At 06:28 15/12/00 -0500, Paul D. Robertson wrote:
>On Fri, 15 Dec 2000, Reckhard, Tobias wrote:
>
> > Bottom line: Stateful filters (and packet filters too) could perform
> > decisions just like ALGs, but they currently don't. And I see no trend in
> > the direction.
>
>Not quite true generically...  A packet filter doesn't have information
>about what the client is willing to accept.

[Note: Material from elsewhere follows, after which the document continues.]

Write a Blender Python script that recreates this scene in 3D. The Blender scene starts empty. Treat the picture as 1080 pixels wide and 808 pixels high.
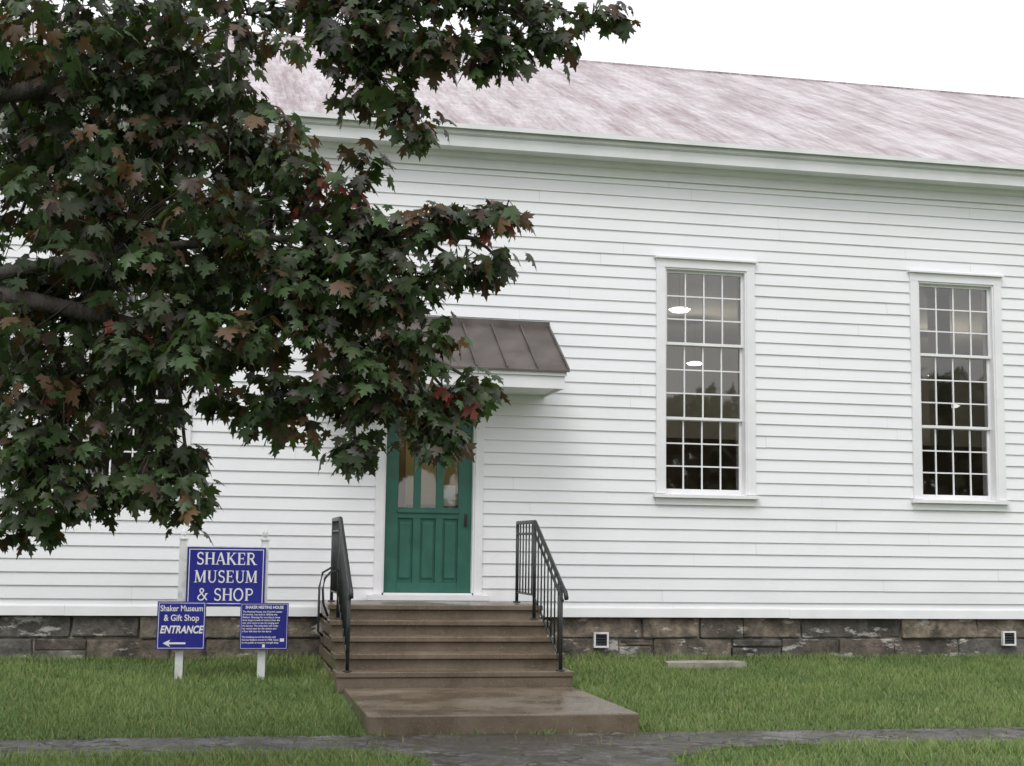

In my opinion, the difference between an ALG and a packet filter is
not in the specification of what is each, but in the implementation.
In theory, any thing that can be done at user-level can be done at 
kernel-level and
vice-versa. It's just that kernel coding is not that simple, nor is it the
best approach. so from a modularity view point, ALGs are superior, whatever
Checkpoint and others will shout.

It is theoritically possible to queue/reassemble all the packets in the stack,
and do all the parsing an ALG can do, then forward or reject...
but I don't see any benefit in doing that instead of just redirecting
the packets to a proxy and letting the "normal" kernel do its job to
keep state.

>  That means that out-of-order
>fragments or packets could cause a speciific action (or DoS) depending on how
>well the implementation does in handling of things, and that's especially
>true of non-TCP based protcols where there's not a sequence number.
>Network IDS' generally have the same sets of issues.  ALGs are the
>client, so they have a specific stack behaviour that means they don't need
>that as a decision point.

While I agree, I interpret that as:
- in an ALG, decisions are taken by the developper,
- in a filter, they are taken by the filter

More clearly, ALGs are good, do whatever you want, provided they are available.
just passing things via a generic proxy is probably a good thing, but not 
revolutinary
compared to a filter.


>There are some actions that an ALG typically can't perform and a packet
>filter can, but that's why almost everything is a hybrid of some sort.
>The key is figuring out how weighted the hybrid should be towards
>application layer stuff.

fully agree. I don't think we should prefer filters over proxies (or 
vice-versa).
we should prefer good solutions over bad ones.